▸ **Task instructions**
Write out the whole listing again, exactly.

===== Data lines

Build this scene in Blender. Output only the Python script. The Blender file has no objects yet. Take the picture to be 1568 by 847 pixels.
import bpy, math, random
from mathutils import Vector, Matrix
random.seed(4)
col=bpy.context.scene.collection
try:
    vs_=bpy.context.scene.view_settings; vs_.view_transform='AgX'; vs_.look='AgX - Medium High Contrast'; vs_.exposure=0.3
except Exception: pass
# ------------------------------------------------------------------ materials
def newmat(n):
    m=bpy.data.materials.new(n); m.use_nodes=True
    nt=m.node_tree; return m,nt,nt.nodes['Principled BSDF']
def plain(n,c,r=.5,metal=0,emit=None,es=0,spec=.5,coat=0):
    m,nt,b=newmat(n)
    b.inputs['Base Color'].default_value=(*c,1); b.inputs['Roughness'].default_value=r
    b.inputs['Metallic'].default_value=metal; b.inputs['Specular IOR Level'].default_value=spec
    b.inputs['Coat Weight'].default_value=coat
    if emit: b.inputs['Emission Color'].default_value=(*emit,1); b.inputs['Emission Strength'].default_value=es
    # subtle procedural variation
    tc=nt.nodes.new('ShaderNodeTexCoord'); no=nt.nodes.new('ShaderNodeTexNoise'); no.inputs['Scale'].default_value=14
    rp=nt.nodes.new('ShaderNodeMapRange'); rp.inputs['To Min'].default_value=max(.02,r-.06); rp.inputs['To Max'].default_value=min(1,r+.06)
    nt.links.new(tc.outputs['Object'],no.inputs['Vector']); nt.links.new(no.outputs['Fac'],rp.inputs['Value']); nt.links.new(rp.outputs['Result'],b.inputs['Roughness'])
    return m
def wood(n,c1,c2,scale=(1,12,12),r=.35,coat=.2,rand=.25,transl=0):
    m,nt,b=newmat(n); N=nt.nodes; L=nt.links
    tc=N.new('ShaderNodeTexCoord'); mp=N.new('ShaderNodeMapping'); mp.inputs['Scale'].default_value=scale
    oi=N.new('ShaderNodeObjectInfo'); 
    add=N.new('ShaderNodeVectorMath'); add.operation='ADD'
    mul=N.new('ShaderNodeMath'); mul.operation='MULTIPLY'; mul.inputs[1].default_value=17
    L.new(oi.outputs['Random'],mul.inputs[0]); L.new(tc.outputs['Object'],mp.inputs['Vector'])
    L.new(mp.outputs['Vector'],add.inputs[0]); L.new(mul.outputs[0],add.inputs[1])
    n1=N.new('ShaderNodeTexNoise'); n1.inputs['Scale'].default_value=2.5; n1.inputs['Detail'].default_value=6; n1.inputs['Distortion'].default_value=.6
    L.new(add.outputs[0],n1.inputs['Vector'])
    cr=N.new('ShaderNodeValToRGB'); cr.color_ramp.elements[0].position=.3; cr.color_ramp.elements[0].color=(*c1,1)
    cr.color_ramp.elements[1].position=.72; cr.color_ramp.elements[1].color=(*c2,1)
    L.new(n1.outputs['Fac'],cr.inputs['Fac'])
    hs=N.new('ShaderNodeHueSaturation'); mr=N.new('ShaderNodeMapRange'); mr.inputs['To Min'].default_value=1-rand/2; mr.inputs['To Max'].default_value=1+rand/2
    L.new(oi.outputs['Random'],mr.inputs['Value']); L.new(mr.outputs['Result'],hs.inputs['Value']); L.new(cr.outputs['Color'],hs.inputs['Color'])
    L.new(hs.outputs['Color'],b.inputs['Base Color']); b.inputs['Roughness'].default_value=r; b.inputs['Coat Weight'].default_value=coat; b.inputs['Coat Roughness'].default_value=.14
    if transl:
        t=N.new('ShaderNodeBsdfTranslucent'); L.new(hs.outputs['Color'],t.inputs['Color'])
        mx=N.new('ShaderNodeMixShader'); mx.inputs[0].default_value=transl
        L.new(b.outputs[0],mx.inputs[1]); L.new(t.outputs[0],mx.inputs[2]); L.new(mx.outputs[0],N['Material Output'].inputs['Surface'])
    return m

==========

▸ **Exercise answer**
Build this scene in Blender. Output only the Python script. The Blender file has no objects yet. Take the picture to be 1568 by 847 pixels.
import bpy, math, random
from mathutils import Vector, Matrix
random.seed(4)
col=bpy.context.scene.collection
try:
    vs_=bpy.context.scene.view_settings; vs_.view_transform='AgX'; vs_.look='AgX - Medium High Contrast'; vs_.exposure=0.3
except Exception: pass
# ------------------------------------------------------------------ materials
def newmat(n):
    m=bpy.data.materials.new(n); m.use_nodes=True
    nt=m.node_tree; return m,nt,nt.nodes['Principled BSDF']
def plain(n,c,r=.5,metal=0,emit=None,es=0,spec=.5,coat=0):
    m,nt,b=newmat(n)
    b.inputs['Base Color'].default_value=(*c,1); b.inputs['Roughness'].default_value=r
    b.inputs['Metallic'].default_value=metal; b.inputs['Specular IOR Level'].default_value=spec
    b.inputs['Coat Weight'].default_value=coat
    if emit: b.inputs['Emission Color'].default_value=(*emit,1); b.inputs['Emission Strength'].default_value=es
    # subtle procedural variation
    tc=nt.nodes.new('ShaderNodeTexCoord'); no=nt.nodes.new('ShaderNodeTexNoise'); no.inputs['Scale'].default_value=14
    rp=nt.nodes.new('ShaderNodeMapRange'); rp.inputs['To Min'].default_value=max(.02,r-.06); rp.inputs['To Max'].default_value=min(1,r+.06)
    nt.links.new(tc.outputs['Object'],no.inputs['Vector']); nt.links.new(no.outputs['Fac'],rp.inputs['Value']); nt.links.new(rp.outputs['Result'],b.inputs['Roughness'])
    return m
def wood(n,c1,c2,scale=(1,12,12),r=.35,coat=.2,rand=.25,transl=0):
    m,nt,b=newmat(n); N=nt.nodes; L=nt.links
    tc=N.new('ShaderNodeTexCoord'); mp=N.new('ShaderNodeMapping'); mp.inputs['Scale'].default_value=scale
    oi=N.new('ShaderNodeObjectInfo'); 
    add=N.new('ShaderNodeVectorMath'); add.operation='ADD'
    mul=N.new('ShaderNodeMath'); mul.operation='MULTIPLY'; mul.inputs[1].default_value=17
    L.new(oi.outputs['Random'],mul.inputs[0]); L.new(tc.outputs['Object'],mp.inputs['Vector'])
    L.new(mp.outputs['Vector'],add.inputs[0]); L.new(mul.outputs[0],add.inputs[1])
    n1=N.new('ShaderNodeTexNoise'); n1.inputs['Scale'].default_value=2.5; n1.inputs['Detail'].default_value=6; n1.inputs['Distortion'].default_value=.6
    L.new(add.outputs[0],n1.inputs['Vector'])
    cr=N.new('ShaderNodeValToRGB'); cr.color_ramp.elements[0].position=.3; cr.color_ramp.elements[0].color=(*c1,1)
    cr.color_ramp.elements[1].position=.72; cr.color_ramp.elements[1].color=(*c2,1)
    L.new(n1.outputs['Fac'],cr.inputs['Fac'])
    hs=N.new('ShaderNodeHueSaturation'); mr=N.new('ShaderNodeMapRange'); mr.inputs['To Min'].default_value=1-rand/2; mr.inputs['To Max'].default_value=1+rand/2
    L.new(oi.outputs['Random'],mr.inputs['Value']); L.new(mr.outputs['Result'],hs.inputs['Value']); L.new(cr.outputs['Color'],hs.inputs['Color'])
    L.new(hs.outputs['Color'],b.inputs['Base Color']); b.inputs['Roughness'].default_value=r; b.inputs['Coat Weight'].default_value=coat; b.inputs['Coat Roughness'].default_value=.14
    if transl:
        t=N.new('ShaderNodeBsdfTranslucent'); L.new(hs.outputs['Color'],t.inputs['Color'])
        mx=N.new('ShaderNodeMixShader'); mx.inputs[0].default_value=transl
        L.new(b.outputs[0],mx.inputs[1]); L.new(t.outputs[0],mx.inputs[2]); L.new(mx.outputs[0],N['Material Output'].inputs['Surface'])
    return m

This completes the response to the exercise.